Stories of secret wrongs

Students will perform "The Vagina Monologues" as part of a national campaign against domestic violence.

Ryan Dionne

Valentine’s Day is most often associated with hearts, love and relationships, but one group associates the day with “victory, valentine and vagina.”

The V-Day College Campaign that holds benefit productions of “The Vagina Monologues” on campuses around Valentine’s Day kicked off their local tour Thursday at Augsburg College.

Through monologues and musical numbers, 10 performers boldly discussed violence against women and presented in-your-face-sexuality.

Three University students are in the area productions of the show.

“When I first read the script I was more or less pretending I was okay with talking about these things in public,” said cast member Jen Rand, a third-year theater student. “It’s made me more comfortable with my sexuality.”

The cast consists of strong-willed and outgoing feminists, said cast member and theater senior Brittany Benjamin.

“There are a couple points in the show where I’m like, ‘Damn, we should really love our vaginas,’ ” said performer Teresa Mock, also a theater student.

Eve Ensler, creator of “The Vagina Monologues,” wrote the script after interviewing hundreds of women around the world who told stories of incest, rape, domestic battery and genital mutilation, according to the V-Day Web site.

“These monologues are taken from real people,” Benjamin said. “Yes we act them out, but they are real stories from real women.”

Sexual violence also occurs at the University.

Between 2000 and 2002, 66 forcible sex offenses on or around campus were reported, according to the University police.
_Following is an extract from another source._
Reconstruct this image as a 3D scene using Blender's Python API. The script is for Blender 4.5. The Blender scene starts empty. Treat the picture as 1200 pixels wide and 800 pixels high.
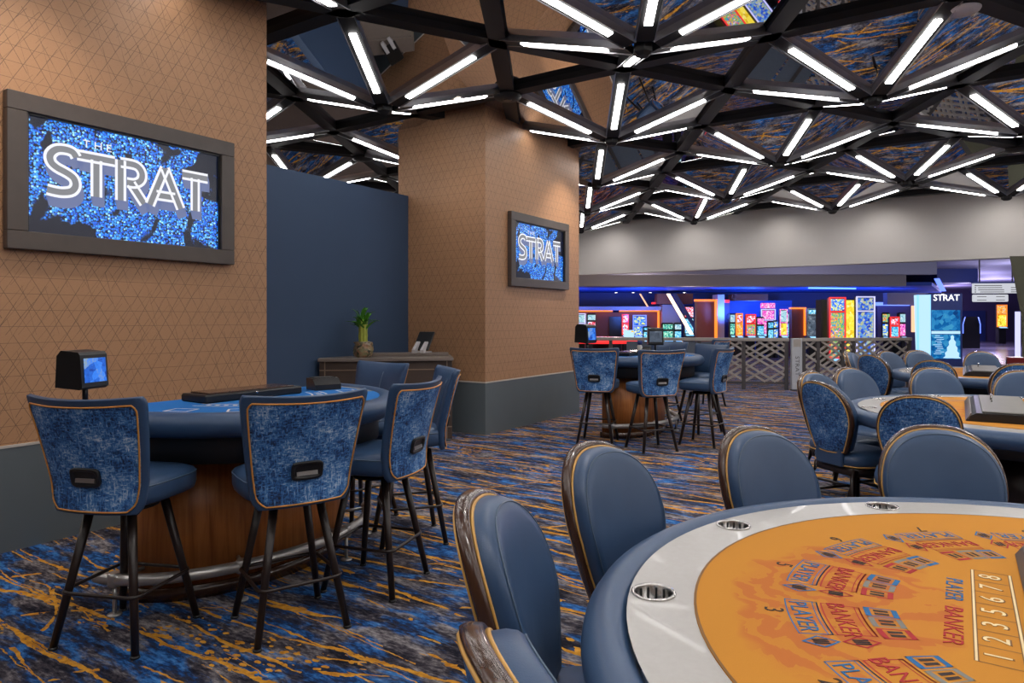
import bpy, bmesh, math, random
from mathutils import Vector, Matrix
random.seed(7)
PI = math.pi
SC = bpy.context.scene
COL = SC.collection

# ------------------------------------------------------------------ camera frame
YAW = math.atan2(0.656, 1.0)
SA, CA = math.sin(YAW), math.cos(YAW)
EYE = 1.45
def W(X, Z, z=0.0):
    """point X to the right of / Z ahead of the eye, as a world point"""
    return Vector((X * CA - Z * SA, X * SA + Z * CA, z))

cam_d = bpy.data.cameras.new('camera')
cam = bpy.data.objects.new('camera', cam_d)
COL.objects.link(cam)
cam.location = (0, 0, EYE)
cam.rotation_euler = (PI / 2, 0, YAW)
cam_d.sensor_width = 36
cam_d.lens = 24.0
cam_d.shift_y = -26 / 1200
cam_d.clip_start = 0.05
cam_d.clip_end = 200
SC.camera = cam
SC.view_settings.view_transform = 'Standard'
SC.view_settings.look = 'None'
SC.view_settings.gamma = 1
SC.view_settings.use_curve_mapping = False
SC.view_settings.exposure = 0.0
SC.cycles.caustics_reflective = False
SC.cycles.caustics_refractive = False
SC.cycles.max_bounces = 7
SC.cycles.diffuse_bounces = 3
SC.cycles.glossy_bounces = 4
SC.cycles.sample_clamp_indirect = 4.0

wd = bpy.data.worlds.new('world')
SC.world = wd
wd.use_nodes = True
wd.node_tree.nodes['Background'].inputs[0].default_value = (0.55, 0.5, 0.5, 1)
wd.node_tree.nodes['Background'].inputs[1].default_value = 0.12

# ------------------------------------------------------------------ material helpers
class NT:
    def __init__(s, name):
        s.m = bpy.data.materials.new(name)
        s.m.use_nodes = True
        s.t = s.m.node_tree
        s.b = s.t.nodes['Principled BSDF']
    def n(s, typ, **kw):
        nd = s.t.nodes.new(typ)
        for k, v in kw.items():
            if k.startswith('i_'):
                key = k[2:]
                key = int(key) if key.isdigit() else key.replace('_', ' ')
                s.set(nd.inputs[key], v)
            else:
                setattr(nd, k, v)
        return nd
    def set(s, sock, v):
        if hasattr(v, 'bl_idname') or hasattr(v, 'is_linked'):
            s.t.links.new(v if hasattr(v, 'is_linked') else v.outputs[0], sock)
        else:
            if isinstance(v, tuple) and len(v) == 3 and sock.type == 'RGBA':
                v = (*v, 1)
            sock.default_value = v
    def math(s, op, a, b=0.0, c=None):
        nd = s.n('ShaderNodeMath', operation=op)
        s.set(nd.inputs[0], a); s.set(nd.inputs[1], b)
        if c is not None: s.set(nd.inputs[2], c)
        return nd.outputs[0]
    def mix(s, f, a, b):
        nd = s.n('ShaderNodeMix', data_type='RGBA')
        s.set(nd.inputs[0], f); s.set(nd.inputs[6], a); s.set(nd.inputs[7], b)
        return nd.outputs[2]
    def ramp(s, f, stops, interp='LINEAR'):
        nd = s.n('ShaderNodeValToRGB')
        cr = nd.color_ramp
        cr.interpolation = interp
        while len(cr.elements) > 1: cr.elements.remove(cr.elements[-1])
        cr.elements[0].position = stops[0][0]
        cr.elements[0].color = (*stops[0][1], 1)
        for p, c in stops[1:]:
            e = cr.elements.new(p); e.color = (*c, 1)
        s.set(nd.inputs[0], f)
        return nd.outputs[0]
    def step(s, f, lo, hi):
        nd = s.n('ShaderNodeMapRange', interpolation_type='SMOOTHSTEP')
        s.set(nd.inputs[0], f); s.set(nd.inputs[1], lo); s.set(nd.inputs[2], hi)
        return nd.outputs[0]
    def coord(s, kind='Object'):
        if kind == 'World':
            return s.n('ShaderNodeNewGeometry').outputs['Position']
        return s.n('ShaderNodeTexCoord').outputs[kind]
    def mapping(s, vec, scale=(1, 1, 1), rot=(0, 0, 0), loc=(0, 0, 0)):
        nd = s.n('ShaderNodeMapping')
        s.set(nd.inputs[0], vec)
        nd.inputs[1].default_value = loc; nd.inputs[2].default_value = rot; nd.inputs[3].default_value = scale
        return nd.outputs[0]
    def noise(s, vec, scale, detail=4, rough=0.55, dist=0.0, out=0):
        nd = s.n('ShaderNodeTexNoise')
        s.set(nd.inputs['Vector'], vec)
        nd.inputs['Scale'].default_value = scale; nd.inputs['Detail'].default_value = detail
        nd.inputs['Roughness'].default_value = rough; nd.inputs['Distortion'].default_value = dist
        return nd.outputs[out]
    def voro(s, vec, scale, feature='F1', out='Distance', rnd=1.0):
        nd = s.n('ShaderNodeTexVoronoi', feature=feature)
        s.set(nd.inputs['Vector'], vec)
        nd.inputs['Scale'].default_value = scale; nd.inputs['Randomness'].default_value = rnd
        return nd.outputs[out]
    def bump(s, h, strength=0.2, dist=0.01):
        nd = s.n('ShaderNodeBump')
        nd.inputs['Strength'].default_value = strength; nd.inputs['Distance'].default_value = dist
        s.set(nd.inputs['Height'], h)
        s.t.links.new(nd.outputs[0], s.b.inputs['Normal'])
    def base(s, c): s.set(s.b.inputs['Base Color'], c)
    def p(s, **kw):
        for k, v in kw.items():
            s.set(s.b.inputs[k.replace('_', ' ')], v)
        return s
    def emit(s, c, st):
        s.set(s.b.inputs['Emission Color'], c); s.set(s.b.inputs['Emission Strength'], st)

def plain(name, c, rough=0.5, metal=0.0, coat=0.0, var=0.12, scale=14, bump=0.0):
    n = NT(name)
    v = n.coord()
    f = n.noise(v, scale, 3)
    n.base(n.mix(f, tuple(x * (1 - var) for x in c), tuple(min(1, x * (1 + var)) for x in c)))
    n.p(Roughness=rough, Metallic=metal)
    if coat: n.p(Coat_Weight=coat, Coat_Roughness=0.08)
    if bump: n.bump(n.noise(v, scale * 12, 2), bump, 0.004)
    return n.m

def glow(name, c, st, base=(0.02, 0.02, 0.02)):
    n = NT(name)
    n.base(base); n.emit((*c, 1), st)
    return n.m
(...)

Incidents took place anywhere from dorm rooms to parking lots.

Between July 1, 2002, and June 30, 2003, February ranked third for the highest number of violent or harassment-related occurrences reported to the Aurora Center for Advocacy and Education.

The total number of incidents for the fiscal year was 176, according to their annual report.

The V-Day College Campaign’s presentation of “The Vagina Monologues” works to lessen the number of women who arevictimized.

Every penny from the ticket sales go to three local organizations – Women of Nations, Casa de Esperanza and the Sojourner Project – that help stop violence against women, Brita Kleingartner, a psychology senior, said.

She is a member of the Minnesota Public Interest Research Group’s V-Day task force, who organized the local performances.

This is the fifth year MPIRG has organized the event and raised money to cover expenses such as venue costs.

MPIRG also sponsors Take Back the Night to help stop brutality, Kleingartner said.